A 6mm hole and an 8mm diameter hole were drilled into the base of the chassis 15mm from the front edge of the chassis. A 2.1mm DC socket was fixed into the 8mm hole and a miniature SPDT toggle switch fixed into the 6mm hole.

They gave sufficient clearance underneath for the leading axle, gear and pulley system.

The switch and socket were wired up ........

....... using my preferred wiring circuitry. I decided a battery protection board was not necessary as I was only using one cell, the polyswitch would help protect the battery from short circuit and the LVC (Low Voltage Cut-out) feature of the Rx65 would guard against over-discharge of the li-ion cell.


The Deltang Rx65 receiver/controller was strapped to the side of the battery bracket with a couple of cable ties.

The polyswitch fuse was soldered to the negative tab on the battery .......

.... and the additional wiring on the RC Trains Accessory Wired Rx65b receiver was tucked away for future use. This wiring will eventually be used to trigger sound effects on a soundcard and also provide directional lighting when I get around to fitting it.
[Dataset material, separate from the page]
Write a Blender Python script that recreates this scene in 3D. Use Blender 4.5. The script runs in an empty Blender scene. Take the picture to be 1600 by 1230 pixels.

The receiver was then bound to one of my Deltang transmitters and the loco was taken outside for testing.


Conclusion

There is still more to be done. I want to add more detailing to the loco and she is sadly in need of a decent final paint-job. However, I am pleased that I managed to complete the loco and get her running in a single day. The kit was extremely easy to construct, thanks to the well through-out tab system for aligning the pieces. The mechanism sounds noisy and so I might need to fine tune the meshing of the gears to see if that reduces the noise.

As indicated above, I will probably add a soundcard, though the rumble from the gears actually sounds quite diesel-like. She will probably potter around the timber yard at Peckforton which I anticipate will be quite busy as wagons of raw timber are shunted to be off-loaded by the gantry crane (to be constructed) and finished timber loaded into open wagons.